WASHINGTON, May 27: President Gen Pervez Musharraf declared on Sunday that infiltration into held Kashmir had stopped, but demanded a response from New Delhi, including the renewal of direct talks between the two countries.

Talking to The Washington Post in Islamabad, Gen Musharraf rejected criticism that his government had retreated from pledges to crack down on militants and said: “We will ensure that terrorism does not go from Pakistan anywhere outside into the world. That is our stand, and we adhere to it.”

The president said he knew “a lot of people are having doubts” about his commitment to control religious extremism, but told the Post: “Let me assure you, there is no backtracking.”

The interview was published on the same day as President George Bush, in Paris, asked Gen Musharraf to “show results” and to “perform” on delivering on his promises to stop what is referred to as cross-border infiltration.

According to the Post, Gen Musharraf “heatedly accused India of sponsoring terrorism in Pakistan, bullying its neighbours and provoking him with inflamed rhetoric. He said India has used massive border deployments and war threats in recent weeks ‘to destabilize me, my government and Pakistan’. Musharraf threatened that if war erupted between the nuclear-armed rivals, ‘we’ll take the offensive into Indian territory’.”

The Post report added: “Gen Musharraf made clear that he was offering a fresh pledge to end the border crossings, but he declined to offer specifics, and the language he used was at times ambiguous. Musharraf used the same words four times during the 45-minute interview, stressing that ‘there is nothing happening across the Line of Control’.”

Asked if the absence of infiltrations he described had been achieved through specific decisions made in the last week or two, he responded: “I repeat: There is nothing happening on the Line of Control. That is what I would like to repeat. And I would like to repeat again: Reciprocation is important.”

Gen Musharraf said he would not consider “de-escalation alone” by India along the border an adequate response, demanding in addition “initiation of (a) dialogue process (and) reduction of atrocities within Kashmir. And when I say that, on defining it, it really means that as a first step, the (Indian) military should leave the towns and cities of Kashmir and be in the outskirts.”

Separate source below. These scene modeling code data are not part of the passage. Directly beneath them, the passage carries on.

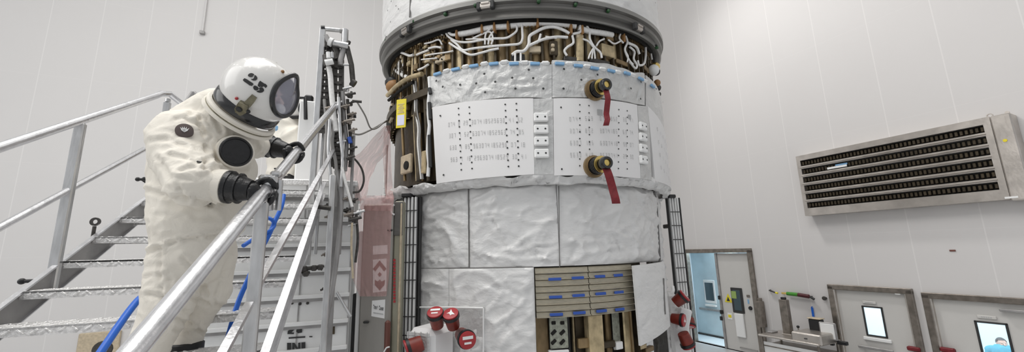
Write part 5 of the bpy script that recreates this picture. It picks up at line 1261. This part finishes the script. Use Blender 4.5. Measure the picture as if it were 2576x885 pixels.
# far arm
mb.cap(T(600, 340, 2.18), PX(52), T(640, 368, 2.26), PX(38)); mb.cap(T(640, 368, 2.26), PX(38), cuffL-(wrL-cuffL).normalized()*.05, PX(27))
# legs
mb.cap(T(446, 640, 1.98), PX(60), T(424, 760, 1.94), PX(54)); mb.cap(T(424, 760, 1.94), PX(52), T(366, 900, 1.90), PX(38))
mb.cap(T(516, 640, 2.12), PX(70), T(522, 730, 2.12), PX(54)); mb.cap(T(522, 730, 2.12), PX(54), T(478, 822, 2.16), PX(37))
mb.tube([T(484, 815, 2.16), T(463, 862, 2.17)], [PX(36), PX(37)], 18)
CR = [([(372, 478), (420, 492), (470, 500), (530, 512), (600, 498)], .010, 6), ([(357, 640), (400, 622), (440, 608), (500, 598), (560, 590)], .010, 5), ([(402, 625), (402, 700), (410, 760)], .006, 5),
      ([(500, 300), (512, 340), (520, 380), (515, 420)], .012, 6), ([(540, 290), (556, 330), (560, 370), (540, 410)], .010, 6), ([(470, 300), (500, 315), (530, 345)], .008, 5), ([(440, 300), (480, 290), (520, 300)], .006, 5),
      ([(380, 355), (420, 350), (470, 372)], .006, 6), ([(430, 390), (470, 400), (500, 412)], .007, 5), ([(455, 430), (490, 420), (520, 405)], .007, 5), ([(400, 400), (430, 450), (470, 500)], .008, 7),
      ([(515, 425), (560, 436), (620, 425)], .009, 6), ([(440, 445), (480, 452), (520, 440)], .005, 5), ([(545, 470), (535, 500), (526, 518)], .008, 4), ([(560, 455), (556, 490)], .005, 4),
      ([(460, 650), (500, 690), (520, 740)], .008, 6), ([(550, 620), (530, 660), (500, 700)], .010, 6), ([(575, 650), (560, 690), (545, 740)], .008, 5), ([(370, 740), (410, 748), (450, 745)], .008, 6), ([(360, 700), (400, 690), (430, 705)], .005, 6),
      ([(480, 745), (520, 765), (560, 770)], .010, 6), ([(445, 800), (480, 815), (520, 845)], .009, 5), ([(440, 830), (470, 838), (500, 835)], .007, 5), ([(400, 780), (440, 790), (470, 782)], .006, 6), ([(590, 340), (620, 352), (640, 345)], .006, 4), ([(640, 350), (650, 372), (655, 395)], .006, 4), ([(400, 540), (460, 548), (540, 545)], .004, 7), ([(370, 560), (375, 610)], .004, 6)]
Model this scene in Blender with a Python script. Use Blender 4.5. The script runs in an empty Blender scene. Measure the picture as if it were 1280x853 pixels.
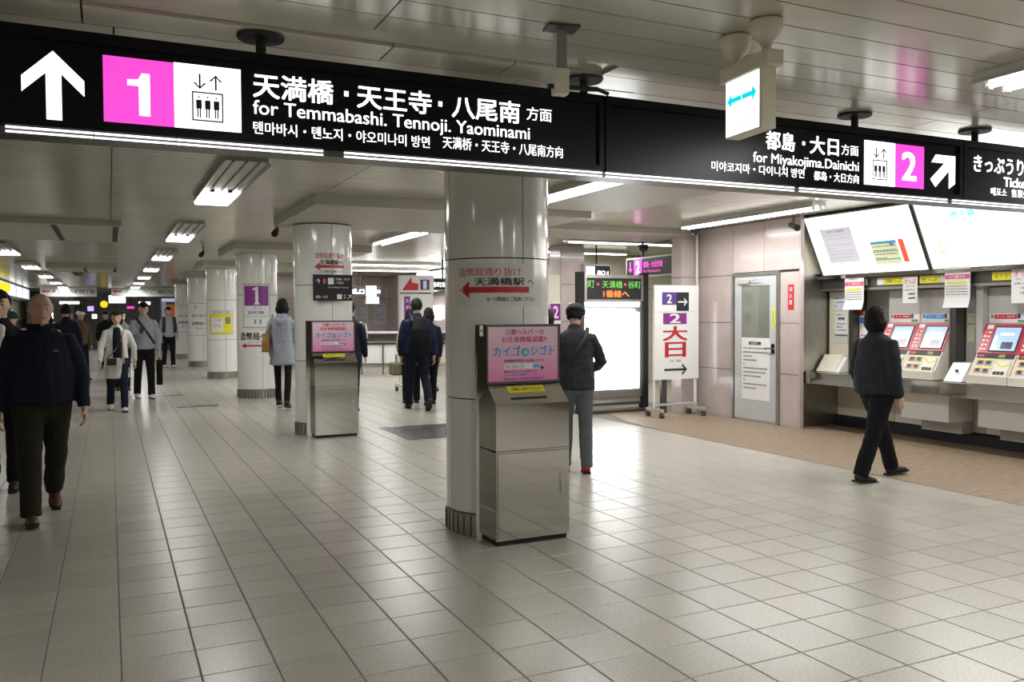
import bpy, bmesh, math, random
from mathutils import Vector, Matrix, noise
random.seed(7)
PI = math.pi
R = math.radians
scene = bpy.context.scene
col = scene.collection

# ---------------------------------------------------------------- camera, world, exposure
H = 1.49
YAW, PITCH, ROLL = .4425, .0312, -.005
cam_data = bpy.data.cameras.new('camera')
cam = bpy.data.objects.new('camera', cam_data)
col.objects.link(cam)
cam_data.sensor_width = 36.0
cam_data.lens = 36.0*1062/1280
cam_data.clip_start = .05
cam_data.clip_end = 200
cam.location = (0, 0, H)
fw = Vector((math.sin(YAW)*math.cos(PITCH), math.cos(YAW)*math.cos(PITCH), -math.sin(PITCH)))
rt = Vector((math.cos(YAW), -math.sin(YAW), 0))
up = rt.cross(fw)
r2 = rt*math.cos(ROLL)+up*math.sin(ROLL)
u2 = -rt*math.sin(ROLL)+up*math.cos(ROLL)
cam.rotation_euler = Matrix(((r2.x, u2.x, -fw.x), (r2.y, u2.y, -fw.y), (r2.z, u2.z, -fw.z))).to_euler()
scene.camera = cam

world = bpy.data.worlds.new('world')
scene.world = world
world.use_nodes = True
world.node_tree.nodes['Background'].inputs[0].default_value = (.93, .96, 1, 1)
world.node_tree.nodes['Background'].inputs[1].default_value = .30
scene.view_settings.view_transform = 'Standard'
scene.view_settings.look = 'None'
scene.view_settings.gamma = 1
scene.view_settings.use_curve_mapping = False
scene.view_settings.exposure = 0.0
LIGHT_W = 46.0          # watts of one ceiling batten
CZ = 2.74               # ceiling height
try:
    scene.cycles.use_denoising = True
    scene.cycles.max_bounces = 8
    scene.cycles.sample_clamp_indirect = 4
except Exception:
    pass

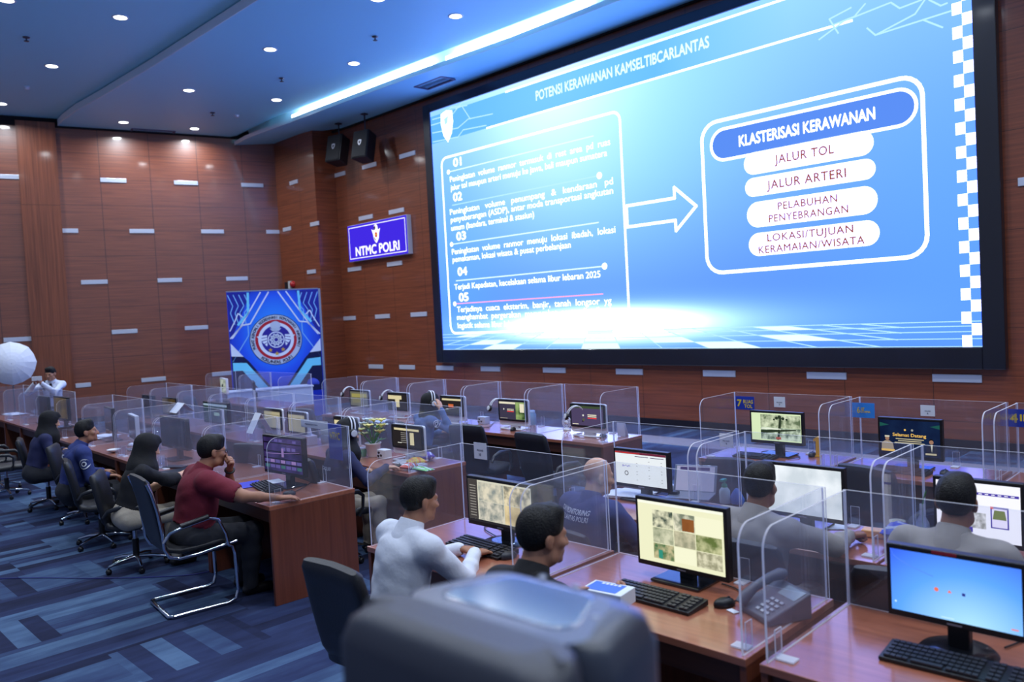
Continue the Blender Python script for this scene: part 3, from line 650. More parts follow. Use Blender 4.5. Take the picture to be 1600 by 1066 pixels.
# ------------------------------------------------------------------ emblem banner and counter in the corner
def along(x, y, d):                       # the point a level distance away, seen at a pixel
    r = ray(x, y); return CAMP+r*(d/math.hypot(r[0], r[1]))
b0, b1 = along(353.5, 459.5, 18.2), along(496.5, 449.5, 18.35)
bw = math.hypot(b1[0]-b0[0], b1[1]-b0[1]); brz = math.atan2(b1[1]-b0[1], b1[0]-b0[0]); ztop = float((b0[2]+b1[2])/2)
bn = thing('emblem_backdrop', 'tall blue backdrop banner with a round red and white emblem in the wood corner', 'banner', ((b0[0]+b1[0])/2, (b0[1]+b1[1])/2, 0), brz)
def banner_mat():
    mt, nt, b = nmat('banner_print'); L = nt.links
    tc = nt.nodes.new('ShaderNodeTexCoord'); sp = nt.nodes.new('ShaderNodeSeparateXYZ'); L.new(tc.outputs['Object'], sp.inputs[0])
    dx = math_node(nt, 'DIVIDE', sp.outputs[0], bw*0.42); dz = math_node(nt, 'DIVIDE', math_node(nt, 'SUBTRACT', sp.outputs[2], 1.9), 0.95)
    r = math_node(nt, 'ADD', math_node(nt, 'POWER', math_node(nt, 'ABSOLUTE', dx), 2.0), math_node(nt, 'POWER', math_node(nt, 'ABSOLUTE', dz), 2.0))
    cr = nt.nodes.new('ShaderNodeValToRGB'); e = cr.color_ramp.elements
    e[0].position = 0.0; e[0].color = (*lin((48, 150, 255)), 1); e[1].position = 1.6/2; e[1].color = (*lin((24, 50, 190)), 1)
    k = e.new(0.4); k.color = (*lin((36, 92, 236)), 1)
    L.new(math_node(nt, 'MULTIPLY', r, 0.5), cr.inputs[0]); L.new(cr.outputs[0], b.inputs['Base Color']); b.inputs['Roughness'].default_value = 0.35
    return mt
bm_ = banner_mat()
part('panel', bn, lambda b: (b.box((0, 0, ztop/2), (bw, 0.07, ztop), bm_), b.box((bw/2+0.02, 0.0, ztop/2), (0.045, 0.10, ztop+0.02), M('banner_rim', (150, 160, 180), 0.35, 0.4))))
part('top_rim', bn, lambda b: b.box((0, 0, ztop+0.012), (bw, 0.09, 0.024), MATS['banner_rim']))
def bp2(x, z, d=0.0): return (x, -0.0365-d, z)
navy = M('banner_navy', (14, 22, 70), 0.35); cy = M('banner_cyan', (120, 220, 250), 0.35); wht = M('banner_white', (225, 235, 250), 0.4); pale = M('banner_pale', (130, 190, 245), 0.4); deep = M('banner_deep', (26, 34, 150), 0.4)
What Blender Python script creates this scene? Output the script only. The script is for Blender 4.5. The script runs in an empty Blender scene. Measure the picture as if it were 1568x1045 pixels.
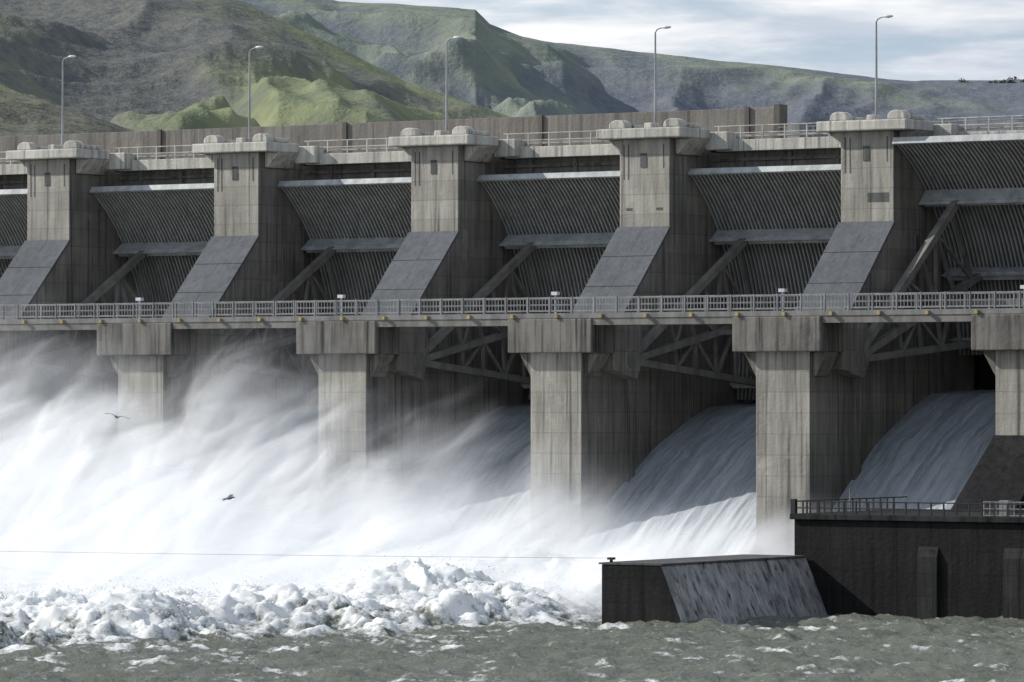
import bpy, math, random
import numpy as np
from mathutils import Vector, Matrix
random.seed(4); RS=np.random.RandomState(7)
sc=bpy.context.scene
# ------------------------------------------------------------------ noise
PERM=RS.permutation(256); PERM=np.concatenate([PERM,PERM,PERM])
GA=RS.rand(256)*2*np.pi; GX=np.cos(GA); GY=np.sin(GA)
def pn(x,y):
    xi=np.floor(x).astype(int); yi=np.floor(y).astype(int)
    xf=x-xi; yf=y-yi; xi&=255; yi&=255
    u=xf**3*(xf*(xf*6-15)+10); v=yf**3*(yf*(yf*6-15)+10)
    def g(a,b,dx,dy):
        h=PERM[PERM[a]+b]; return GX[h]*dx+GY[h]*dy
    n0=g(xi,yi,xf,yf)*(1-u)+g(xi+1,yi,xf-1,yf)*u
    n1=g(xi,yi+1,xf,yf-1)*(1-u)+g(xi+1,yi+1,xf-1,yf-1)*u
    return (n0*(1-v)+n1*v)*1.5
def fbm(x,y,o=5,l=2.03,g=.5):
    s=0;a=1
    for i in range(o):
        s=s+a*pn(x+i*17.3,y-i*9.1); x=x*l;y=y*l;a*=g
    return s
def billow(x,y,o=5,l=2.03,g=.5):
    s=0;a=1
    for i in range(o):
        s=s+a*np.abs(pn(x+i*11.3,y-i*5.1)); x=x*l;y=y*l;a*=g
    return s
def ridged(x,y,o=4,l=2.05,g=.5):
    s=0;a=1;t=0
    for i in range(o):
        s=s+a*(1-np.abs(pn(x+i*7.7,y+i*3.1))*1.6); t+=a; x=x*l;y=y*l;a*=g
    return s/t
def sst(a,b,x):
    t=np.clip((x-a)/(b-a),0,1); return t*t*(3-2*t)
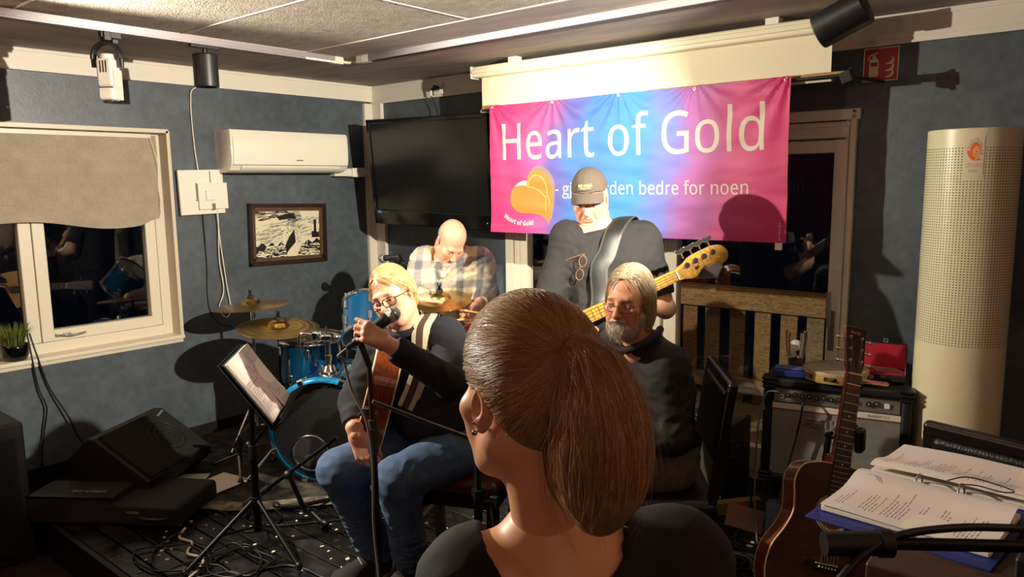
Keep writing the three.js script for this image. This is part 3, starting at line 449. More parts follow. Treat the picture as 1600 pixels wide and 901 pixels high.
  const surf = (u, v) => {
    const x = lerp(X0 + 0.004 * Math.sin(v * 6), X1 + 0.003 * Math.sin(v * 5 + 1), u), sag = 0.006 * Math.sin(u * Math.PI * 3), y = lerp(1.272 + 0.006 * u, 2.006 - 0.004 * Math.abs(Math.sin(u * Math.PI * 2)) + 0.002 * u, v);
    // creases: swags from the hanging points, long slanting ripples, small dents
    let z = 0.36; const f = 1 - v;
    for (const [c, w] of [[0.0, 0.5], [0.26, 0.28], [0.5, 0.25], [0.74, 0.3], [1.0, 0.42]]) { const d = (u - c) * 1.75, r = Math.hypot(d, f * 0.74 + 0.05); z += 0.0045 * Math.sin(14 * Math.atan2(f * 0.74 + 0.03, d) ) * Math.exp(-r * 4.2) * w * 3.2; }
    z += 0.0045 * N3(u * 4 + f * 3, f * 9 - u * 5, 2) + 0.0012 * N3(u * 10, f * 16 + u * 8, 7) + 0.012 * Math.sin(u * 5.2 + 1) * f * 0.8;
    return [x, y, z];
  };
  part(t, 'vinyl_sheet', sheet(surf, 220, 110, 0.0012, true), vinyl);
  parts(t, 'grommet', [0.012, 0.26, 0.5, 0.74, 0.988].map((u) => { const p = surf(u, 0.983); return ring(0.007, 0.0025, [p[0], p[1], p[2] + 0.001], [0, 0, 0], 16); }), M.steel);
  parts(t, 'cable_tie', [0.012, 0.26, 0.5, 0.74, 0.988].map((u) => { const p = surf(u, 0.983); return tube([[p[0], p[1], p[2] + 0.004], [p[0], p[1] + 0.016, 0.35], [p[0], p[1] + 0.006, 0.322], [p[0], p[1] - 0.012, 0.33]], 0.0016, 14, 5, true); }), M.whitePlastic);
  part(t, 'corner_tab', [slab(3.19, 3.222, 1.245, 1.285, 0.352, 0.355)], M.whitePlastic);
}
{ // fire extinguisher sign
  const t = thing('fire_sign', 'red square fire extinguisher sign on the slate wall right of the banner', 'sign', [3.506, 2.066, 0.004], [0, 0, -0.01]);
  const art = canvas(256, 256, (g) => {
    g.fillStyle = '#d8cf9e'; g.fillRect(0, 0, 256, 256); g.fillStyle = '#a51820'; g.fillRect(9, 9, 238, 238); g.fillStyle = '#e2d8ae';
    g.beginPath(); g.moveTo(44, 218); g.lineTo(44, 106); g.quadraticCurveTo(44, 86, 66, 78); g.lineTo(90, 78); g.quadraticCurveTo(112, 86, 112, 106); g.lineTo(112, 218); g.closePath(); g.fill(); g.fillRect(66, 60, 24, 22); g.beginPath(); g.moveTo(60, 46); g.lineTo(104, 34); g.lineTo(108, 44); g.lineTo(66, 62); g.fill();
    g.strokeStyle = '#e2d8ae'; g.lineWidth = 10; g.beginPath(); g.moveTo(66, 50); g.quadraticCurveTo(34, 56, 40, 92); g.stroke(); g.fillStyle = '#a51820'; g.fillRect(54, 110, 48, 30); g.fillStyle = '#e2d8ae';
    for (const [y, s] of [[70, 0.9], [115, 1], [160, 1.05]]) { g.beginPath(); g.moveTo(160, y + 60 * s); g.bezierCurveTo(210, y + 50 * s, 222, y + 24 * s, 196, y); g.bezierCurveTo(232, y + 10, 236, y + 50 * s, 206, y + 66 * s); g.bezierCurveTo(190, y + 74 * s, 170, y + 70 * s, 160, y + 60 * s); g.fill(); }
  });
  part(t, 'sign_board', box(0.148, 0.148, 0.004, [0, 0, -0.001], [0, 0, 0], 0.001), M.whitePlastic); const p = part(t, 'sign_face', printed(0.147, 0.147), mat('fireSign', 0xffffff, 0.4, { map: art })); p.position.z = 0.0018;
}
{ // tall perforated ventilation column
  const t = thing('ventilation_column', 'tall cream half-perforated ventilation column standing at the slate wall on the right', 'column', [3.925, 0, 0.235]);
  const R = 0.163, H = 1.747, white = mat('columnCream', 0xdcd6b2, 0.36, { clearcoat: 0.15 });
  part(t, 'column_body', lathe([[0, 0], [R - 0.003, 0], [R, 0.004], [R, 0.5], [R, H - 0.004], [R - 0.003, H], [0, H]], 72), white);
  const base = part(t, 'plinth', lathe([[0, 0], [R + 0.004, 0], [R + 0.004, 0.06], [R, 0.062], [0, 0.062]], 64), white);
  part(t, 'seam', [slab(-0.002, 0.002, 0.07, H - 0.01, R - 0.002, R + 0.0012)].map((g) => xf(g, [0, 0, 0], [0, 2.6, 0])), M.greyPlastic);
  // punched holes: little dark dishes, rows of them
  const hole = new THREE.CircleGeometry(0.0026, 6), gs = [], dark = mat('holeDark', 0x57523f, 0.9);
  const rows = 74, y0 = 0.905, dy = 0.0105; const n = 90, m4 = new THREE.Matrix4();
  const inst = new THREE.InstancedMesh(hole, dark, rows * n); inst.name = 'perforation'; let k = 0;
  for (let r = 0; r < rows; r++) for (let i = 0; i < n; i++) { const a = (i / n) * Math.PI * 2; const y = y0 + r * dy; if (Math.abs(angleDiff(a, 0.17)) < 0.21 && y > 1.555) continue; if (k >= rows * n) break; inst.setMatrixAt(k++, m4.makeRotationY(a).setPosition(Math.sin(a) * (R + 0.0004), y, Math.cos(a) * (R + 0.0004))); }
  inst.count = k; inst.userData.kind = 'stuff'; inst.receiveShadow = true; t.add(inst);
  const art = canvas(256, 300, (g) => {
    g.fillStyle = '#d9d3bd'; g.fillRect(0, 0, 256, 300); g.fillStyle = '#6f7058'; for (let i = 0; i < 12; i++) { const a = -2.75 + i * 0.27; g.save(); g.translate(140 + Math.cos(a) * 82, 112 + Math.sin(a) * 82); g.rotate(a + Math.PI / 2); g.fillRect(-5, -10 - (i % 3) * 5, 8, 14 + (i % 3) * 5); g.restore(); }
    g.fillStyle = '#e8742a'; g.beginPath(); g.arc(142, 112, 70, 0, 7); g.fill(); g.beginPath(); g.moveTo(42, 130); g.quadraticCurveTo(30, 112, 44, 104); g.lineTo(80, 116); g.lineTo(130, 140); g.lineTo(200, 168); g.lineTo(200, 182); g.lineTo(110, 180); g.quadraticCurveTo(70, 166, 42, 130); g.fill();
    g.fillRect(180, 172, 40, 7); g.strokeStyle = '#e8742a'; g.lineWidth = 5; g.beginPath(); g.moveTo(44, 112); g.lineTo(24, 78); g.moveTo(52, 108); g.lineTo(46, 72); g.stroke();
    g.strokeStyle = '#f4e6c8'; g.lineWidth = 7; g.beginPath(); for (let i = 0; i < 90; i++) { const a = i * 0.16, r = 5 + i * 0.5; g.lineTo(150 + Math.cos(a) * r, 120 + Math.sin(a) * r); } g.stroke();
    g.fillStyle = '#d78a6a'; g.font = 'italic 52px serif'; g.fillText('cittaslow', 22, 232); g.fillStyle = '#55524a'; g.font = '26px sans-serif'; g.fillText('EIDSKOG', 72, 268);
  });
  const sticker = part(t, 'sticker', sheet((u, v) => { const a = 0.17 + (u - 0.5) * 0.4; return [Math.sin(a) * (R + 0.001), 1.565 + v * 0.15, Math.cos(a) * (R + 0.001)]; }, 16, 1, 0.0008, true), mat('snailSticker', 0xffffff, 0.4, { map: art }), 'printed sticker with an orange snail');
}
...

The Post says the general rejected criticism that his performance had not lived up to a pledge made in the Jan 12 speech, in which he declared that Pakistan’s government would no longer tolerate radicals at home or use them as instruments of foreign policy. He said Pakistan’s commitment to fight terrorism had three components: its partnership with the United States to battle Al Qaeda and Taliban forces in Afghanistan and Pakistan, “the issue of cross-border terrorism” in Kashmir and battles between rival Islamic sects in Pakistan.

“Musharraf spoke most forcefully about Al Qaeda. ‘Pakistan will not — repeat, will not — allow any foreign mercenaries, militants, anywhere inside Pakistan, whether they are infiltrating through Afghanistan or coming from any other place. Whether they are on our border belt, or in our cities, we will hunt them down’.”

On Kashmir, Gen Musharraf defend the cause of the freedom fighters but cited the attacks on the Indian Parliament complex, the shooting of civilians in an army camp this month and other similar incidents as cases where “there were civilians who have been killed — and I call them terrorist acts. There is no doubt in my mind.” But as to accusations that Pakistanis were involved in these incidents, he said: “Let’s have proof. Let us have evidence.”

Gen Musharraf said he told Secretary of State Colin Powell and other US officials last week that infiltrations across the Line of Control had ended, and made the same demands for Indian reciprocity. He said he also complained about the volume of “chest thumping that goes on from the other side. Continuously, there is a jabbing at us, a rhetoric, which is annoying.”